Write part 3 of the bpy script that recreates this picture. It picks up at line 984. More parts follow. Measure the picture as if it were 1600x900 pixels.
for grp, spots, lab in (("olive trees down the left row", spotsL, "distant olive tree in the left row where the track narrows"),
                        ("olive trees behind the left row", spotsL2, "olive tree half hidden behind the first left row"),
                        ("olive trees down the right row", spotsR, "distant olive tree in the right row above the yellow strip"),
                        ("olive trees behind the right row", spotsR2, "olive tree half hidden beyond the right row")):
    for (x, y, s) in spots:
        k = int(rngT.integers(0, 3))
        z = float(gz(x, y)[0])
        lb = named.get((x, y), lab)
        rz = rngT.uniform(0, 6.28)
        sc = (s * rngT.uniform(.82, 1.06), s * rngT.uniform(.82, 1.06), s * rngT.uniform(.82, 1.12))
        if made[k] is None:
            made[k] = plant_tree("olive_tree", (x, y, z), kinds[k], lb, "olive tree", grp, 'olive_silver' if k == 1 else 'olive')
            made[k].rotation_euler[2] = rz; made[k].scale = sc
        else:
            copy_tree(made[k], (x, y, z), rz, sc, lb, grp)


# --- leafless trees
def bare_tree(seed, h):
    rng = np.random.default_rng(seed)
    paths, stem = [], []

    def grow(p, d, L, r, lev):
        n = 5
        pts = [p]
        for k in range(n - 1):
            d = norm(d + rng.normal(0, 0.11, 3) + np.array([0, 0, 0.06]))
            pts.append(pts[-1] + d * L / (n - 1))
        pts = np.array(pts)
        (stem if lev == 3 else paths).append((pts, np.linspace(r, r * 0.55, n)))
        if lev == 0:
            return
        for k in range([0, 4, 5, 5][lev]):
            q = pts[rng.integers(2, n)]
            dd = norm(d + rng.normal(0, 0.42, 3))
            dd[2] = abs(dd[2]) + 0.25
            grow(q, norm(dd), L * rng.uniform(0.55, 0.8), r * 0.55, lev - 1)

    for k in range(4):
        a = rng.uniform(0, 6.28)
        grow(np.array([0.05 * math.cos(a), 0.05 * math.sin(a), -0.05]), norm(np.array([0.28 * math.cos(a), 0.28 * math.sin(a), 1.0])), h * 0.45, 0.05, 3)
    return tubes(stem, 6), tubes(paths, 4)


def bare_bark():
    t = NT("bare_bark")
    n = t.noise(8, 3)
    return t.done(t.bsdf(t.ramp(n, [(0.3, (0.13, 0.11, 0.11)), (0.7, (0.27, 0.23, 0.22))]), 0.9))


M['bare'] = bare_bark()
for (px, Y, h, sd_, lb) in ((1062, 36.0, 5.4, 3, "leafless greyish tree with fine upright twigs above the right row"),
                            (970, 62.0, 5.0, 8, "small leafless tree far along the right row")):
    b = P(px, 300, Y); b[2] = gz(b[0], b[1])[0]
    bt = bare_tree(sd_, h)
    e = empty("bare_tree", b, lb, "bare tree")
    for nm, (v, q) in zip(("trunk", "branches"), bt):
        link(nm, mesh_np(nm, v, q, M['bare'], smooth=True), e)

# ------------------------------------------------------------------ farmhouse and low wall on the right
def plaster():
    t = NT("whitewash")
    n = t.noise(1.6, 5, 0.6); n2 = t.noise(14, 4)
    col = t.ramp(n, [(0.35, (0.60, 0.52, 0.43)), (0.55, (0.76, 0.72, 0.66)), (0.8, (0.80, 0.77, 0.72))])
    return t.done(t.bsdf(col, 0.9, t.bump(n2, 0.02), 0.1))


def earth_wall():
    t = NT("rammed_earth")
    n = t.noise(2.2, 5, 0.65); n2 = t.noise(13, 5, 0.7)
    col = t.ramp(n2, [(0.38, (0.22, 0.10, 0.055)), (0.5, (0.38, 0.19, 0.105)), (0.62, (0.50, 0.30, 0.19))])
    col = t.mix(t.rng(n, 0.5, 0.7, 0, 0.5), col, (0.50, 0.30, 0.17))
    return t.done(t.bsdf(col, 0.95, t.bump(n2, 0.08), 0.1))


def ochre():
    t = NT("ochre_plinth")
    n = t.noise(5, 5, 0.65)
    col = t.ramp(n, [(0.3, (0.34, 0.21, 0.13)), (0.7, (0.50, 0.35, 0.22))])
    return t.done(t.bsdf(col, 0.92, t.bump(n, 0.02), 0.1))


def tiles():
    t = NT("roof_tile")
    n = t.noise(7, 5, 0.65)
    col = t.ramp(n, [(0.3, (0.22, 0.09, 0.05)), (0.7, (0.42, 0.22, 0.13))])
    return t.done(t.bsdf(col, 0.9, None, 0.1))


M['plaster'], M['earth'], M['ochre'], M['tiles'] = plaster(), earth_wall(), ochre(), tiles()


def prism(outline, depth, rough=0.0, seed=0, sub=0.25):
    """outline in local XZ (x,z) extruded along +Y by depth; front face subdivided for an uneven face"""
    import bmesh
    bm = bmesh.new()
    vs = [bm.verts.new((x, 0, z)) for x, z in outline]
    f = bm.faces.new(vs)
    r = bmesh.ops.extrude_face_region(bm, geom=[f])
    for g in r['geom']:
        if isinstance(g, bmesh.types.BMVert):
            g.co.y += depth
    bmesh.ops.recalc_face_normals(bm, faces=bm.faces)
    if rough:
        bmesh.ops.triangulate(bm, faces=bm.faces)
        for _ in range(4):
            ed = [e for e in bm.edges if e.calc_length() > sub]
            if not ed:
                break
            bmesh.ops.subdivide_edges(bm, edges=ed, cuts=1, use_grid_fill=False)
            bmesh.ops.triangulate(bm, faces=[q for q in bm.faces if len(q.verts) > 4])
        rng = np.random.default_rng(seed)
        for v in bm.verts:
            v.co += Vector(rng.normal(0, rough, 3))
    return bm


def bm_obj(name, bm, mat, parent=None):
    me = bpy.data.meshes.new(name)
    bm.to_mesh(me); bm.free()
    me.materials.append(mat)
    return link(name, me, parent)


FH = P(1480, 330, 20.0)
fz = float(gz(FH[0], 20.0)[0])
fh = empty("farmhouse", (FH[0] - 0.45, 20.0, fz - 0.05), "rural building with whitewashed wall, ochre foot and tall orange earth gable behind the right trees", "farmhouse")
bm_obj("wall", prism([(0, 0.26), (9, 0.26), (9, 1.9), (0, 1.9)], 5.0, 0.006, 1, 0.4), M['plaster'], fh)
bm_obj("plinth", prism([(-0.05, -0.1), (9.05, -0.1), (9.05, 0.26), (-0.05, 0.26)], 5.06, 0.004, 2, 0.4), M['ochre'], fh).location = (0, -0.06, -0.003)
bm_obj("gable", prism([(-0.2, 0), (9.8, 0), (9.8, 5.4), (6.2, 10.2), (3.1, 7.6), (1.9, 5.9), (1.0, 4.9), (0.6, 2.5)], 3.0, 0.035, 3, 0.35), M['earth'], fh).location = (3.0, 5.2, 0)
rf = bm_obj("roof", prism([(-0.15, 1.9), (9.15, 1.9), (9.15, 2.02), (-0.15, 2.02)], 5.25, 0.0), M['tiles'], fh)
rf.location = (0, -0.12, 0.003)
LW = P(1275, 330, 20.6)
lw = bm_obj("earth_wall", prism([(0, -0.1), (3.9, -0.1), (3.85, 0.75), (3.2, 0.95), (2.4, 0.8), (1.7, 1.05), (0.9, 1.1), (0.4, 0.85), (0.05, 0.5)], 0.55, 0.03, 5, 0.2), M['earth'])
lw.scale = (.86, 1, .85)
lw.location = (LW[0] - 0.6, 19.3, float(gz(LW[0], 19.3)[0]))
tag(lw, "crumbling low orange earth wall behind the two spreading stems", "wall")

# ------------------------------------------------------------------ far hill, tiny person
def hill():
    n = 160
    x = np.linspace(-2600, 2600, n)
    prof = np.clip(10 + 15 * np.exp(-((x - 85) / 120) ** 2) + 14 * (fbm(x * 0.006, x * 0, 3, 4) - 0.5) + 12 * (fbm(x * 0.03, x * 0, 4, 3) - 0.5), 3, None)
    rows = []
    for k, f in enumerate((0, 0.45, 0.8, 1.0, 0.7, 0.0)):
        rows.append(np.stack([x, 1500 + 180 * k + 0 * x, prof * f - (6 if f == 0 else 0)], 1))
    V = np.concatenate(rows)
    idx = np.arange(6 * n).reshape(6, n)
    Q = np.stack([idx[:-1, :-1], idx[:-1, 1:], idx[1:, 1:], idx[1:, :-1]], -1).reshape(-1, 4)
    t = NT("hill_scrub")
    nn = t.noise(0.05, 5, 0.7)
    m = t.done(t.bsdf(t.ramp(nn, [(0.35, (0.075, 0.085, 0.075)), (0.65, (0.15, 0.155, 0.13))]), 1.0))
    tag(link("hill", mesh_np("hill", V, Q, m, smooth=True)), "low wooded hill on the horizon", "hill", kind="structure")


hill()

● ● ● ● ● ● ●

SET EXERCISE –
Quote the data above verbatim from its first line to the line that includes "paths, stem = [], []", with both boundary lines retained.

FINISHED TASK –
Write part 3 of the bpy script that recreates this picture. It picks up at line 984. More parts follow. Measure the picture as if it were 1600x900 pixels.
for grp, spots, lab in (("olive trees down the left row", spotsL, "distant olive tree in the left row where the track narrows"),
                        ("olive trees behind the left row", spotsL2, "olive tree half hidden behind the first left row"),
                        ("olive trees down the right row", spotsR, "distant olive tree in the right row above the yellow strip"),
                        ("olive trees behind the right row", spotsR2, "olive tree half hidden beyond the right row")):
    for (x, y, s) in spots:
        k = int(rngT.integers(0, 3))
        z = float(gz(x, y)[0])
        lb = named.get((x, y), lab)
        rz = rngT.uniform(0, 6.28)
        sc = (s * rngT.uniform(.82, 1.06), s * rngT.uniform(.82, 1.06), s * rngT.uniform(.82, 1.12))
        if made[k] is None:
            made[k] = plant_tree("olive_tree", (x, y, z), kinds[k], lb, "olive tree", grp, 'olive_silver' if k == 1 else 'olive')
            made[k].rotation_euler[2] = rz; made[k].scale = sc
        else:
            copy_tree(made[k], (x, y, z), rz, sc, lb, grp)


# --- leafless trees
def bare_tree(seed, h):
    rng = np.random.default_rng(seed)
    paths, stem = [], []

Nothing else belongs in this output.